Forums, Workshops & Seminars

  • Date6 December 2013
  • Time2:30pm - 4:00pm
  • VenueRoom 715, THEi Building
Speaker: Mr. Angel Garralda Ortega, Assistant Professor / GE
Date: 6 December 2013 (Friday)
Time: 2:30-4:00pm (75 mins talk and 15 mins Q&A)
Venue: Room 715, THEi Building




The concept of nation has proven exceedingly difficult to pin down despite extensive research across various disciplines. The lack of an all-encompassing theory capable of explaining the various national manifestations and the phenomenon of nationalism and its causes continues to obscure the debate (Balfour & Quiroga, 2007).

A number of issues will be covered in this talk: first, I will discuss how different theories have conceptualized the phenomenon of nationhood. Based on these insights, I will propose a theoretical model for the study of the nation and nationalism based on the social constructivist paradigm.

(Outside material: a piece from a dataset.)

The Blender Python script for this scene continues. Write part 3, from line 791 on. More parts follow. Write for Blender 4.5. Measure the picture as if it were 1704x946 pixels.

Assuming that nations are not external realities independent of human experience and that their existence is contingent upon human intervention, I will propose a theoretical model which conceives nations as discursive constructs: the product of semiotically-mediated social practices situated across time and space operating simultaneously at various scalar levels. It will be argued that such a model reflects the protean complexity of nation-building by combining the nomothetic analysis of social structures and processes over the longue durée with the ideographic study of concrete social practices at specific points in time-space. Based on these insights, implications for research in the social sciences are discussed at the end of the talk.


Bio Data

Angel Garralda Ortega is an Assistant Professor in the Department of General Education at THEi, where he teaches English for Academic Purposes. Angel’s main work has been in the field of language education, where he has co-authored several course books, websites and research articles in this field. Angel holds a Master’s degree in teaching English for Specific Purposes and is currently a PhD candidate at the Department of Hispanic Studies, University of Birmingham. His area of research is the social construction of Spanish nationhood employing a discourse-historical approach combined with corpus linguistics tools.